Com’era il Consorzio prima che lei diventasse presidente nel 2017 e com’è oggi?

«Il Consorzio nasce nel 1934 con l’obiettivo di tutelare, vigilare e promuovere la denominazione di origine. Dal 2017 le sue funzioni si sono ampliate: oggi è anche il luogo in cui i portatori d’interesse di tutta la filiera si trovano per definire insieme la traiettoria di futuro della DOP a 360°. Quindi, anche se formalmente il Consorzio è fatto dai produttori di formaggio, ovvero dai caseifici, trovano voce anche gli agricoltori, i produttori di latte, gli stagionatori, e anche le banche perché è impensabile fare impresa senza qualcuno che sostiene gli investimenti e se questi soggetti non conoscono le logiche che governano il nostro mondo, non daranno mai dei soldi o comunque non nella misura adeguata».

In che modo il Consorzio affronta il cambiamento climatico e come promuove la sostenibilità?
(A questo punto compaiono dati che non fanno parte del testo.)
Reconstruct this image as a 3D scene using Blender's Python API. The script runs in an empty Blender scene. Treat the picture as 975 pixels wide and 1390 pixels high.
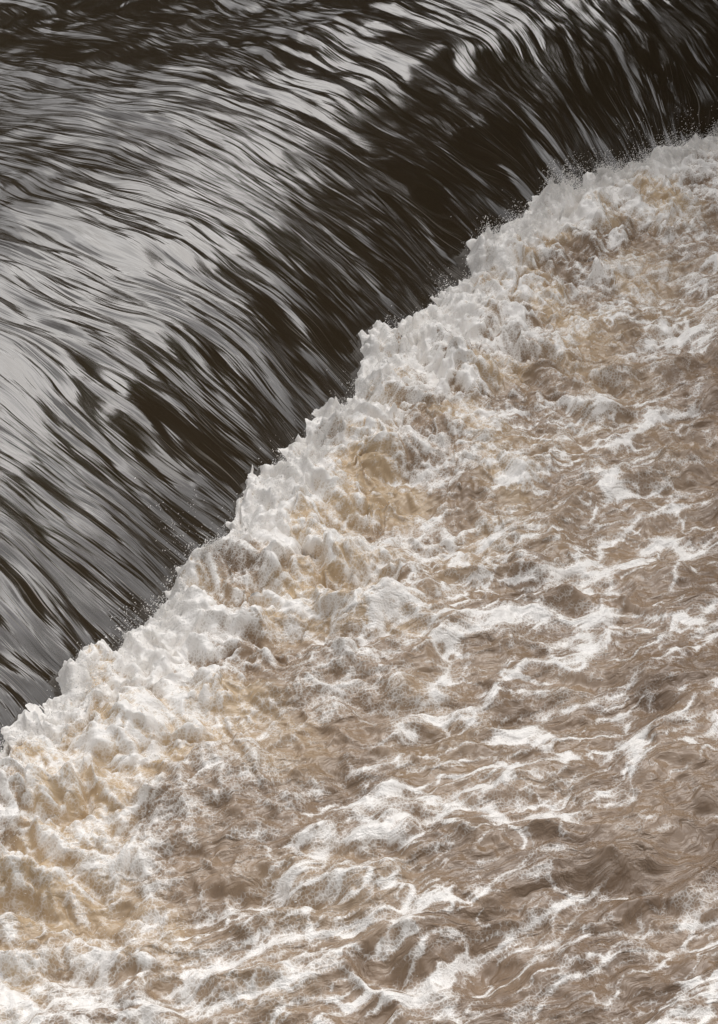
import bpy, math, numpy as np, random
from mathutils import Vector
rng=np.random.default_rng(7); random.seed(7)
S=bpy.context.scene
S.view_settings.view_transform='Standard'; S.view_settings.look='None'; S.view_settings.exposure=0
# ---------------------------------------------------------------- noise
PERM=rng.permutation(4096); PERM=np.concatenate([PERM,PERM])
ANG=rng.random(4096)*2*np.pi; GX=np.cos(ANG).astype(np.float32); GY=np.sin(ANG).astype(np.float32)
def perlin(x,y,seed=0):
    x=x+seed*17.31; y=y+seed*9.73
    xi=np.floor(x).astype(np.int64); yi=np.floor(y).astype(np.int64)
    xf=(x-xi).astype(np.float32); yf=(y-yi).astype(np.float32)
    u=xf*xf*xf*(xf*(xf*6-15)+10); v=yf*yf*yf*(yf*(yf*6-15)+10)
    def g(i,j,fx,fy):
        h=PERM[(PERM[(xi+i)&4095]+yi+j)&4095]
        return GX[h]*fx+GY[h]*fy
    a=g(0,0,xf,yf); b=g(1,0,xf-1,yf); c=g(0,1,xf,yf-1); d=g(1,1,xf-1,yf-1)
    return 1.5*((a+(b-a)*u)+((c+(d-c)*u)-(a+(b-a)*u))*v)
def fbm(x,y,o=4,seed=0,gain=.5):
    r=0;a=1;t=0
    for i in range(o):
        r=r+a*perlin(x*2**i,y*2**i,seed+i*3.7); t+=a; a*=gain
    return r/t
def ridged(x,y,o=3,seed=0,gain=.5):
    r=0;a=1;t=0
    for i in range(o):
        r=r+a*(1-np.abs(perlin(x*2.03**i,y*2.03**i,seed+i*5.1))*1.6); t+=a; a*=gain
    return r/t
def billow(x,y,o=3,seed=0,gain=.5):
    r=0;a=1;t=0
    for i in range(o):
        n=perlin(x*2.1**i,y*2.1**i,seed+i*4.3)
        r=r+a*(np.sqrt(n*n+.004)-.063)*1.6; t+=a; a*=gain
    return r/t
def sm(a,b,x):
    t=np.clip((x-a)/(b-a),0,1); return t*t*(3-2*t)
# ---------------------------------------------------------------- mesh helper
def mesh_obj(name,verts,faces,mat,smooth=True,attrs=None,uv=None):
    me=bpy.data.meshes.new(name)
    faces=np.asarray(faces,dtype=np.int32); n=faces.shape[1]
    me.vertices.add(len(verts)); me.vertices.foreach_set('co',np.asarray(verts,dtype=np.float32).ravel())
    me.loops.add(faces.size); me.loops.foreach_set('vertex_index',faces.ravel())
    me.polygons.add(len(faces)); me.polygons.foreach_set('loop_start',np.arange(0,faces.size,n,dtype=np.int32))
    me.polygons.foreach_set('loop_total',np.full(len(faces),n,dtype=np.int32))
    me.polygons.foreach_set('use_smooth',np.full(len(faces),smooth))
    me.update(calc_edges=True)
    for k,v in (attrs or {}).items():
        a=me.attributes.new(k,'FLOAT','POINT'); a.data.foreach_set('value',np.asarray(v,dtype=np.float32))
    if uv is not None:
        l=me.uv_layers.new(name='flow'); l.data.foreach_set('uv',np.asarray(uv,dtype=np.float32)[faces.ravel()].ravel())
    for m in (mat if isinstance(mat,list) else [mat]): me.materials.append(m)
    ob=bpy.data.objects.new(name,me); S.collection.objects.link(ob); return ob
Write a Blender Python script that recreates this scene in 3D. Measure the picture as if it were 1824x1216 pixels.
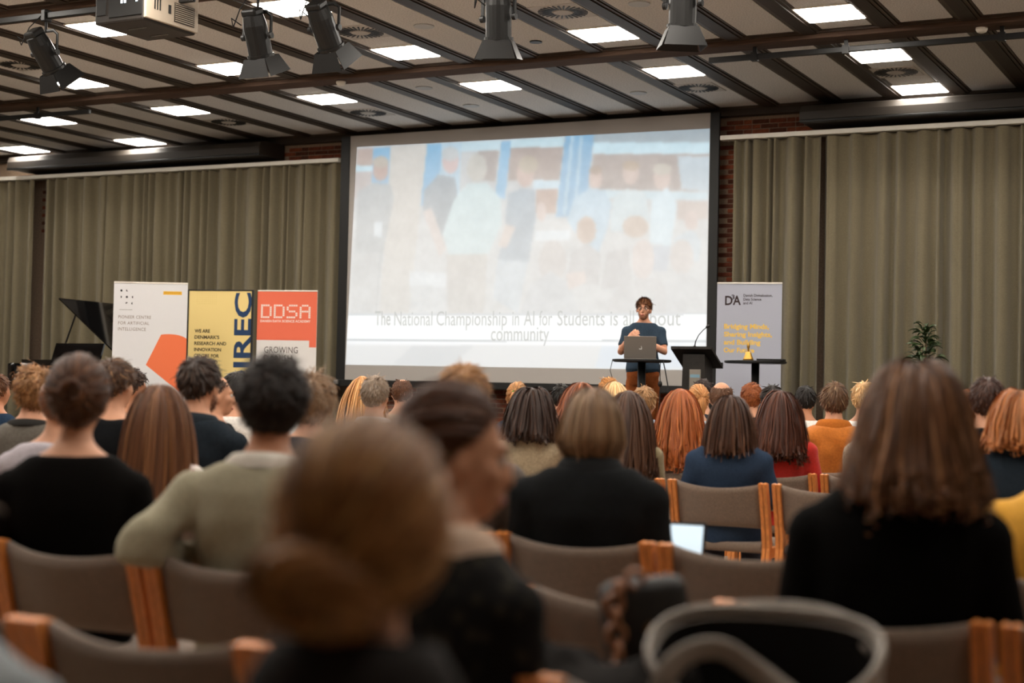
import bpy, bmesh, math, random
import numpy as np
from mathutils import Vector, Matrix, noise as mnoise

for o in list(bpy.data.objects): bpy.data.objects.remove(o)
scene = bpy.context.scene
COL = scene.collection
R = math.radians
PENDING = []          # objects are linked to the scene once everything is built

# ------------------------------------------------------------------ camera
CAM_H = 1.27
def camera():
    psi, pitch, roll = R(26.9), R(1.75), R(1.2)
    f = Vector((-math.sin(psi)*math.cos(pitch), math.cos(psi)*math.cos(pitch), math.sin(pitch)))
    r = Vector((math.cos(psi), math.sin(psi), 0)); u = r.cross(f)
    r2 = math.cos(roll)*r + math.sin(roll)*u; u2 = -math.sin(roll)*r + math.cos(roll)*u
    cd = bpy.data.cameras.new('camera'); c = bpy.data.objects.new('camera', cd); COL.objects.link(c)
    m = Matrix.Identity(4)
    for i in range(3): m[i][0] = r2[i]; m[i][1] = u2[i]; m[i][2] = -f[i]
    m.translation = Vector((0, 0, CAM_H)); c.matrix_world = m
    cd.sensor_width = 36; cd.lens = 2770/1824*36; cd.clip_start = .05; cd.clip_end = 200
    cd.dof.use_dof = True; cd.dof.focus_distance = 13.5; cd.dof.aperture_fstop = 1.9
    scene.camera = c
camera()
# ------------------------------------------------------------------ world, exposure
w = bpy.data.worlds.new('world'); scene.world = w; w.use_nodes = True
w.node_tree.nodes['Background'].inputs[0].default_value = (.9, .8, .7, 1)
w.node_tree.nodes['Background'].inputs[1].default_value = 0.02
vs = scene.view_settings
vs.view_transform = 'Standard'; vs.look = 'None'; vs.gamma = 1; vs.use_curve_mapping = False
vs.exposure = 1.12
LAMP = 17.0          # strength of the ceiling light diffusers
LAMP_COL = (1.0, .935, .845)
BEAM = .95           # light thrown on the screen by the projector

# ------------------------------------------------------------------ materials
def lin(c):
    c = c/255.
    return c/12.92 if c <= .04045 else ((c+.055)/1.055)**2.4
def L3(rgb): return tuple(lin(c) for c in rgb)
MATS = {}
def mat(name, rgb, rough=.8, spec=.3, var=0., scale=30., bump=0., bscale=None, metal=0., sheen=0., stretch=None, alpha_noise=None, coat=0.):
    if name in MATS: return MATS[name]
    m = bpy.data.materials.new(name); m.use_nodes = True
    nt = m.node_tree; b = nt.nodes['Principled BSDF']
    c = L3(rgb)
    b.inputs['Base Color'].default_value = (*c, 1); b.inputs['Roughness'].default_value = rough
    b.inputs['Specular IOR Level'].default_value = spec; b.inputs['Metallic'].default_value = metal
    if sheen: b.inputs['Sheen Weight'].default_value = sheen; b.inputs['Sheen Roughness'].default_value = .6
    if coat: b.inputs['Coat Weight'].default_value = coat
    if var or bump:
        tc = nt.nodes.new('ShaderNodeTexCoord'); src = tc.outputs['Object']
        if stretch:
            mp = nt.nodes.new('ShaderNodeMapping'); mp.inputs['Scale'].default_value = stretch
            nt.links.new(src, mp.inputs[0]); src = mp.outputs[0]
    if var:
        n = nt.nodes.new('ShaderNodeTexNoise'); n.inputs['Scale'].default_value = scale; n.inputs['Detail'].default_value = 5
        nt.links.new(src, n.inputs['Vector'])
        rp = nt.nodes.new('ShaderNodeValToRGB')
        lo = [x*(1-var) for x in c]; hi = [min(1, x*(1+var)) for x in c]
        rp.color_ramp.elements[0].color = (*lo, 1); rp.color_ramp.elements[1].color = (*hi, 1)
        rp.color_ramp.elements[0].position = .3; rp.color_ramp.elements[1].position = .7
        nt.links.new(n.outputs[0], rp.inputs[0]); nt.links.new(rp.outputs[0], b.inputs['Base Color'])
    if bump:
        n2 = nt.nodes.new('ShaderNodeTexNoise'); n2.inputs['Scale'].default_value = bscale or scale*4; n2.inputs['Detail'].default_value = 3
        nt.links.new(src, n2.inputs['Vector'])
        bp = nt.nodes.new('ShaderNodeBump'); bp.inputs['Strength'].default_value = bump; bp.inputs['Distance'].default_value = .01
        nt.links.new(n2.outputs[0], bp.inputs['Height']); nt.links.new(bp.outputs[0], b.inputs['Normal'])
    MATS[name] = m; return m
def emit(name, rgb, strength):
    m = bpy.data.materials.new(name); m.use_nodes = True; nt = m.node_tree
    b = nt.nodes['Principled BSDF']; b.inputs['Base Color'].default_value = (.8, .8, .8, 1)
    b.inputs['Emission Color'].default_value = (*rgb, 1); b.inputs['Emission Strength'].default_value = strength
    return m
M_panel = mat('wood_wool_panel', (220, 217, 213), .95, .1, .22, 60, .5, 160)
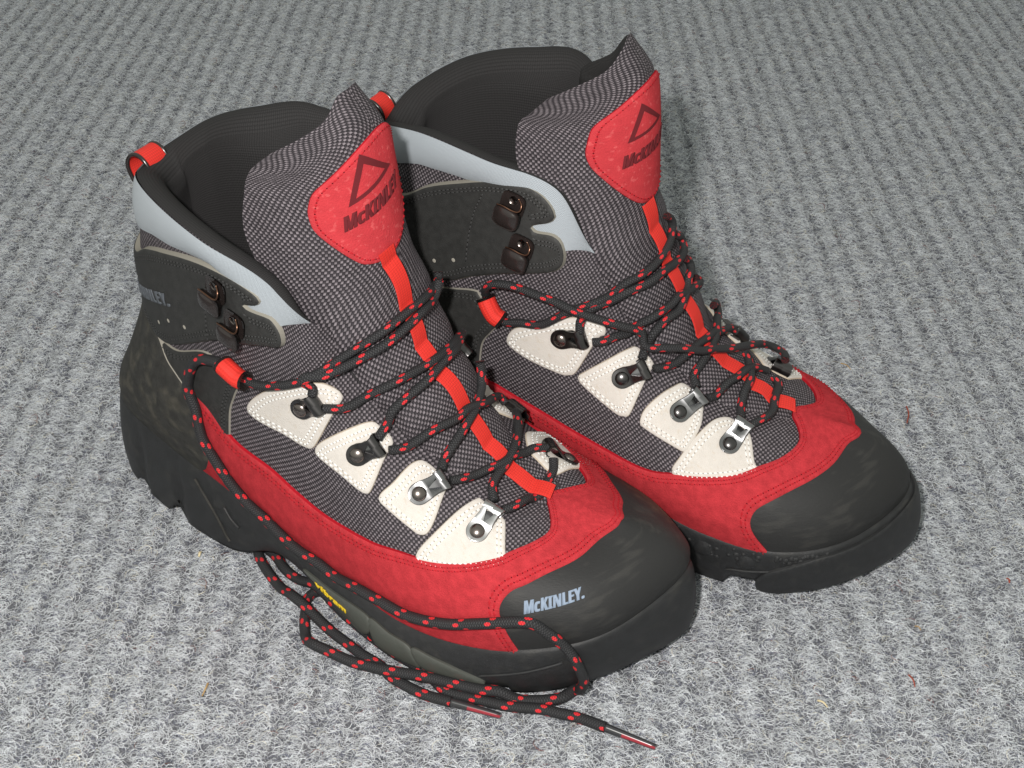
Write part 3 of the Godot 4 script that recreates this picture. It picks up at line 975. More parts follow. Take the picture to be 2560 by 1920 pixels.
# a bent steel plate with a window, riveted at one end and rolled over the lace at the other
func eyelet(boot: Node3D, up: Surf, a: Vector2, b: Vector2, h: float, k: int, right: bool) -> void:
	var fr := frame_at(up, a, b, h)
	var tipn := up.lift(b.x, b.y, h)
	var L := clampf(fr.origin.distance_to(tipn), 0.0095, 0.0135)
	var s := Shape.new()
	# along the plate: x, half width, height, half window
	var rows := []
	for i in 7:
		var t := PI * 0.5 * i / 6.0
		rows.append([-0.0048 * cos(t), maxf(0.0048 * sin(t), 0.0004), 0.0010, 0.0])
	rows.append([L * 0.22, 0.0046, 0.0012, 0.0]); rows.append([L * 0.34, 0.0043, 0.0018, 0.0])
	rows.append([L * 0.34, 0.0043, 0.0018, 0.0001]); rows.append([L * 0.5, 0.0040, 0.0029, 0.0011]); rows.append([L * 0.70, 0.0040, 0.0042, 0.0021])
	rows.append([L * 0.70, 0.0040, 0.0042, 0.0]); rows.append([L * 0.80, 0.0043, 0.0048, 0.0])
	for i in 7:
		var t := PI * (0.5 - 1.1 * (i + 1) / 7.0)
		rows.append([L * 0.80 + 0.0030 * cos(t), 0.0044 + 0.0006 * cos(t), 0.0018 + 0.0030 * sin(t), 0.0])
	var cols := [-1.0, -0.92, -0.5, 0.5, 0.92, 1.0]
	for layer in 2:
		var first := s.v.size()
		for r in rows:
			for c in cols:
				var z: float = r[1] * c
				if absf(c) < 0.6: z = signf(c) * maxf(r[3], 0.00002)
				var rim := -0.0002 if absf(c) > 0.99 else 0.0
				s.add(Vector3(r[0], r[2] + rim - layer * 0.0008, z))
		for i in rows.size() - 1:
			for j in cols.size() - 1:
				if j == 2 and rows[i][3] > 0.0 and rows[i + 1][3] > 0.0: continue
				s.quad(first + i * 6 + j, first + (i + 1) * 6 + j, first + (i + 1) * 6 + j + 1, first + i * 6 + j + 1)
	var half := rows.size() * 6
	for i in rows.size() - 1:
		for j in [0, 5]: s.quad(i * 6 + j, (i + 1) * 6 + j, half + (i + 1) * 6 + j, half + i * 6 + j)
		if rows[i][3] > 0.0 and rows[i + 1][3] > 0.0:
			for j in [2, 3]: s.quad(i * 6 + j, (i + 1) * 6 + j, half + (i + 1) * 6 + j, half + i * 6 + j)
	var mats := [M.gunmetal, M.gunmetal, M.steel, M.bright_steel] if right else [M.gunmetal, M.gunmetal, M.steel, M.steel]
	var o := put("eyelet", boot, [s], [mats[k]])
	o.transform = fr
	# back plate seen through the window
	var bp := Shape.new()
	bp.add(Vector3(0, 0.0003, 0))
	for i in 20:
		var t := TAU * i / 20
		bp.add(Vector3((L * 0.45 if cos(t) > 0 else 0.0) + cos(t) * 0.0042, 0.0003, sin(t) * 0.0040))
	for i in 20: bp.tri(0, 1 + i, 1 + (i + 1) % 20)
	put("back_plate", o, [bp], [M.steel])
	var rv := Shape.new()
	rv.add(Vector3(0, 0.0027, 0))
	for j in 5:
		var t := PI * 0.5 * (j + 1) / 5.0
		for q in 18: rv.add(Vector3(sin(t) * 0.0033 * cos(TAU * q / 18), 0.0009 + 0.0018 * cos(t), sin(t) * 0.0033 * sin(TAU * q / 18)))
	for q in 18: rv.tri(0, 1 + q, 1 + (q + 1) % 18)
	rv.grid(1, 5, 18, false, true)
	put("rivet", o, [rv], [M.rivet_bronze if right or k < 1 else M.gunmetal])

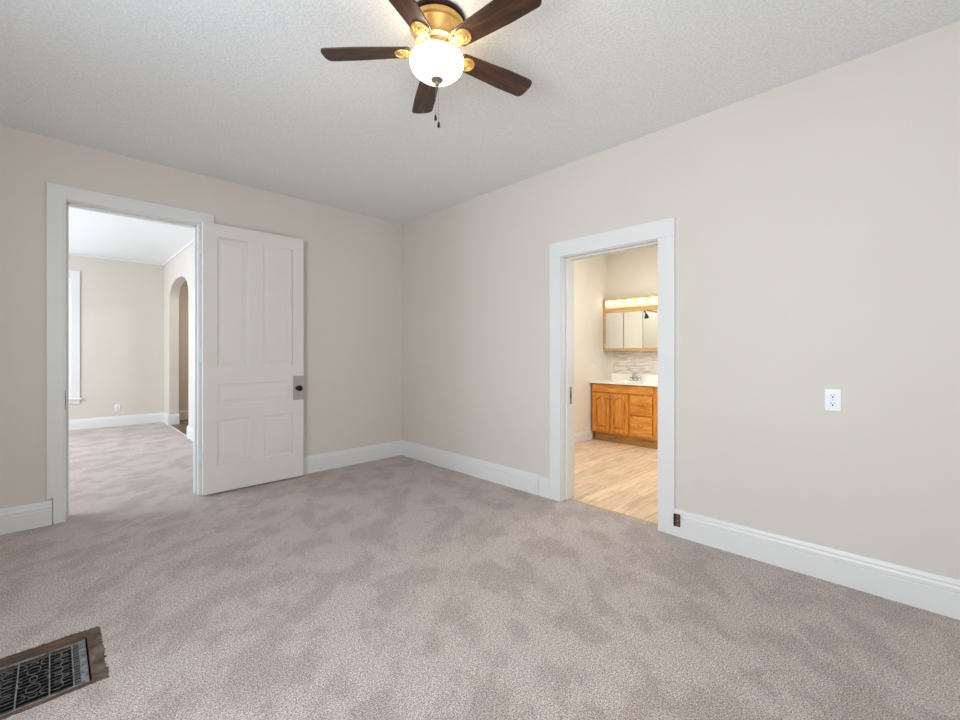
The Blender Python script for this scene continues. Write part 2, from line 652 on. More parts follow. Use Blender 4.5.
bm = nb(); box(bm, 2.95, 3.05, YA + TA, FY, -.02, H); box(bm, FX1 + .135, 2.95, 6.0, 6.1, -.02, H); struct('wall_hall', bm, 'wall_hall')
# crown bead along the far ceiling
bm = nb()
box(bm, FX0, FX1, FY - .022, FY, H - .012, H + .018, .004)
box(bm, FX1 - .022, FX1, YA + TA, FY, H - .012, H + .018, .004)
struct('trim_3', bm, 'trim')

# --- bathroom shell
BX, LY = 5.90, 3.27
bm = nb(); box(bm, BX, BX + .1, 0.6, 4.2, -.02, H); struct('wall_bathroom_back', bm, 'wall_bath')
bm = nb()
box(bm, 4.45, BX, LY, LY + .1, -.02, H)
box(bm, XB + TB, 3.28, LY, LY + .1, -.02, H)
box(bm, 3.28, 4.45, LY, LY + .1, 2.15, H)
box(bm, 3.18, 3.28, LY + .1, 4.15, -.02, H)
box(bm, 4.45, 4.55, LY + .1, 4.15, -.02, H)
box(bm, 3.18, 4.55, 4.05, 4.15, -.02, H)
struct('wall_bathroom_left', bm, 'wall_bath')
bm = nb(); box(bm, XB + TB, BX, 0.6, 0.7, -.02, H); struct('wall_bathroom_right', bm, 'wall_bath')


# ------------------------------------------------------------------ baseboards
def base_profile(d, h):
    """outline across the board: (distance out of the wall, height)"""
    return [(0, 0), (d, 0), (d, h * .64), (d - .004, h * .66), (d - .002, h * .69), (d - .002, h * .78), (d - .006, h * .84),
            (d - .006, h * .90), (d - .010, h * .96), (d - .013, h), (0, h)]


def baseboard(name, axis, face, s, a, b, h=.172, d=.024, mat='trim'):
    bm = nb()
    pts = base_profile(d, h)
    if axis == 'x':     # runs along x, stands on a wall of constant y
        prism(bm, [(face + s * p, q) for p, q in pts], 'x', a, b)
    else:
        prism(bm, [(face + s * p, q) for p, q in pts], 'y', a, b)
    return struct(name, bm, mat)


CW = .102
baseboard('baseboard_left', 'x', YA, -1, XL, -0.002)
baseboard('baseboard_left_corner', 'x', YA, -1, 1.00, XB)
baseboard('baseboard_right', 'y', XB, -1, 2.307, YA, .174)
baseboard('baseboard_right_near', 'y', XB, -1, YR, 1.157, .178)
baseboard('baseboard_far', 'x', FY, -1, FX0, FX1, .165)
baseboard('baseboard_arch', 'y', FX1, -1, YA + TA, AY0 + .001, .17)
baseboard('baseboard_arch_far', 'y', FX1, -1, AY1, FY, .17)
baseboard('baseboard_arch_jamb', 'x', AY1, -1, FX1 - .024, FX1 + .14, .17)
baseboard('baseboard_hall', 'x', FY, -1, FX1 + .135, 2.95, .17)
baseboard('baseboard_bathroom', 'x', LY, -1, 4.45, 5.46, .135, .016)

# plinth block beside the bathroom door
bm = nb(); box(bm, XB - .022, XB, 2.187, 2.305, 0, .168, .002); struct('trim_4', bm, 'trim')

# ------------------------------------------------------------------ door casings and jambs
def bevbox(*a):
    return box(*a)


# opening to the far room (casing lies on y = YA, facing -y)
bm = nb()
f = YA - .020
box(bm, 0.004, AX0 - .012, f, YA, 0, AZ + .012, .002)                # left leg, narrow down to the floor
box(bm, -.030, 0.006, f, YA, .19, 2.449, .002)                       # wider part above the baseboard
box(bm, -.030, 1.013, f - .001, YA, AZ + .012, 2.449, .002)          # head
box(bm, AX1 + .012, 1.013, f, YA, 0, AZ + .013, .002)                # right leg
box(bm, AX0 - .014, AX0 - .004, f - .006, YA, 0, AZ + .012, .002)    # inner beads
box(bm, AX1 + .004, AX1 + .013, f + .004, YA, 0, AZ + .012, .002)
box(bm, AX0 - .014, AX1 + .013, f - .004, YA, AZ + .004, AZ + .014, .002)
struct('trim_5', bm, 'trim')
bm = nb()
for x0, x1, st in ((AX0 - JT, AX0, 1), (AX1, AX1 + JT, -1)):
    box(bm, x0, x1, YA - .002, YA + TA + .002, 0, AZ + JT)
    xs = x1 if st > 0 else x0
    box(bm, xs, xs + st * .012, YA + .05, YA + TA - .03, 0, AZ, .002)
box(bm, AX0, AX1, YA - .002, YA + TA + .002, AZ, AZ + JT)
box(bm, AX0, AX1, YA + .05, YA + TA - .03, AZ - .012, AZ, .002)
# casing on the far room's side
box(bm, AX0 - .11, AX0 - .004, YA + TA, YA + TA + .02, 0, AZ + .1, .002)
box(bm, AX1 + .004, AX1 + .11, YA + TA, YA + TA + .02, 0, AZ + .1, .002)
box(bm, AX0 - .11, AX1 + .11, YA + TA, YA + TA + .02, AZ + .004, AZ + .1, .002)
jambA = struct('door_frame_far_room', bm, 'trim')
bm = nb()
box(bm, AX0 - .009, AX0 - .005, f - .0095, f - .004, .82, .96, .001)
sp = obj('strike_plate', bm, 'pewter', jambA, label='painted over metal strike plate')
bm = nb(); box(bm, AX0 - .0085, AX0 - .0055, f - .0102, f - .0093, .855, .925); obj('latch_slot', bm, 'slot', sp)

# opening to the bathroom (casing lies on x = XB, facing -x)
bm = nb()
f = XB - .022
box(bm, f, XB, BY1 + .006, 2.187, 0, BZ + .006, .002)
box(bm, f, XB, 1.157, BY0 - .006, 0.0, BZ + .006, .004)
box(bm, f - .001, XB, 1.157, 2.187, BZ + .006, 2.149, .002)
struct('trim_6', bm, 'trim')
bm = nb()
for y0, y1, st in ((BY0 - JT, BY0, 1), (BY1, BY1 + JT, -1)):
    box(bm, XB - .004, XB + TB, y0, y1, 0.002, BZ + JT)
    ys = y1 if st > 0 else y0
    box(bm, XB + .045, XB + .12, ys, ys + st * .013, .004, BZ, .003)
box(bm, XB - .004, XB + TB, BY0, BY1, BZ, BZ + JT)
box(bm, XB + .045, XB + .12, BY0, BY1, BZ - .013, BZ, .003)
box(bm, XB + TB, XB + TB + .018, BY1 + .004, BY1 + .09, 0, BZ + .09, .002)
box(bm, XB + TB, XB + TB + .018, BY0 - .09, BY0 - .004, 0, BZ + .09, .002)
box(bm, XB + TB, XB + TB + .018, BY0 - .09, BY1 + .09, BZ + .004, BZ + .09, .002)
jambB = struct('door_frame_bathroom', bm, 'trim')
bm = nb()
box(bm, XB + .088, XB + .112, BY1 - .0155, BY1 - .012, .80, .945, .001)
sp = obj('strike_plate', bm, 'pewter', jambB, label='dull metal strike plate')
bm = nb(); box(bm, XB + .094, XB + .106, BY1 - .0163, BY1 - .0152, .845, .905); obj('latch_slot', bm, 'slot', sp)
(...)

«Intanto prendendo atto che sta accadendo. Abbiamo fatto uno studio importante per capire quanto questo territorio può produrre cibi per gli animali per sostenere la produzione del Parmigiano Reggiano, e stiamo cercando di promuovere politiche che permettano di continuare a mantenere la produzione attuale. Faccio un esempio che riguarda i bacini di accumulo dell’acqua: non si può pensare di fare foraggi senza acqua e noi oggi captiamo solo l’11% dell’acqua piovana. Se considero anni in cui si registrano tre giorni di allagamenti e sei mesi di siccità, bisognare ragionare su come disporre di bacini che accumulino la pioggia, così da potere gestire l’acqua nel tempo e utilizzarla per le irrigazioni. Stiamo inoltre cercando di informare i cittadini affinché riconoscano, quando la incontrano, una informazione faziosa che vuole smantellare la produzione naturale e tradizionale di cibo».